To answer your last question it varies. Three years ago I would not have been able to watch and appreciate Madoka Magica despite being an Anime fan already. I still can't appreciate DBZ or Naruto. I can't stand them. It can take years of gradually opening your mind to learn to appreciate a particular nieche depending on how much a person has closed their mind to it. I was initially repelled by Madoka, but I said to myself there had to be something worthwhile there for it to have so much critical acclaim. So I gave it another go and actually started liking it.
I am the same. We all have preferences regarding genres, however, these preferences themselves are not innate but they evolve with experience. Hence, there is something called being open to trying stuff that you usually don't experience and try to understand how some people appreciate it and them you will perhaps learn to appreciate it in the same way. That requires certain humility from the person as well to know that you might learn to enjoy things.
All my favorite things are to a certain extent the product of acquired taste. In fact, I think that everybody's favorites are, since you will only enjoy The Godfather as much as movie fans usually do if you have a substantial experience with American movies. If you show this movie to a polynesian tribesmen who never watched TV in his/her life, I don't think she/he will like it at all. You will also tend to only enjoy some otaku anime like K-On! if you have substantial experience with otaku culture. Some things are easier to enjoy without particular cultural experience because they are more similar to mainstream stuff, a movie like Wolf Children is much more similar to typical Hollywood drama movies than the Utena movie, hence people who don't have substantial experience with anime but have experience with Hollywood movies will tend to enjoy the first much more than the second.

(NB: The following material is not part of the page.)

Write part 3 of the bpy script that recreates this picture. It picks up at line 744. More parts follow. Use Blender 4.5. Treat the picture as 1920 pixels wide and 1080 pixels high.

I understood some of those things better in fact by interacting in this forum as well as other forums about movies, animation and other mediums. One can even say that I used these HoF to make some experiments regarding people's capability to digest otaku cultural products without being familiar with otaku culture itself. I learned a lot in the process.
I particularly didn't like K-On! the first time I watched it, I found it a bit weird and didn't quite notice what was so special about it, as it consists of watching a bunch of stupid highschool girls acting like retards. I watched it because it was named one of the best anime of the year in a magazine. But after watching all the 39 episodes of K-On! and K-On!! plus the movie plus about 30 other slice of life comedy cute girls doing cute things TV series and OVAs I recently rewatched the first episodes of K-On! and I understood why they were so popular among otaku, it's just a brilliantly made masterpiece of slice of life anime comedy. But it certainly is a very culture specific thing. Though comedy usually is.
Serious drama tends to be more accessible to foreigners than comedy, which explains why many people here loved movies like Princess Mononoke (being highest ranked foreign film in the 1990's countdown and top 10 in the animation countdown) and Sansho (even winning a HoF), even without being familar with Japanese culture in general. Comedy tends to be harder for foreigners to understand, I myself cannot understand what is so great about Coen's movies like Fargo and No Country for Old Men, being sarcastic tragicomedies that are very cultural specific to Americans.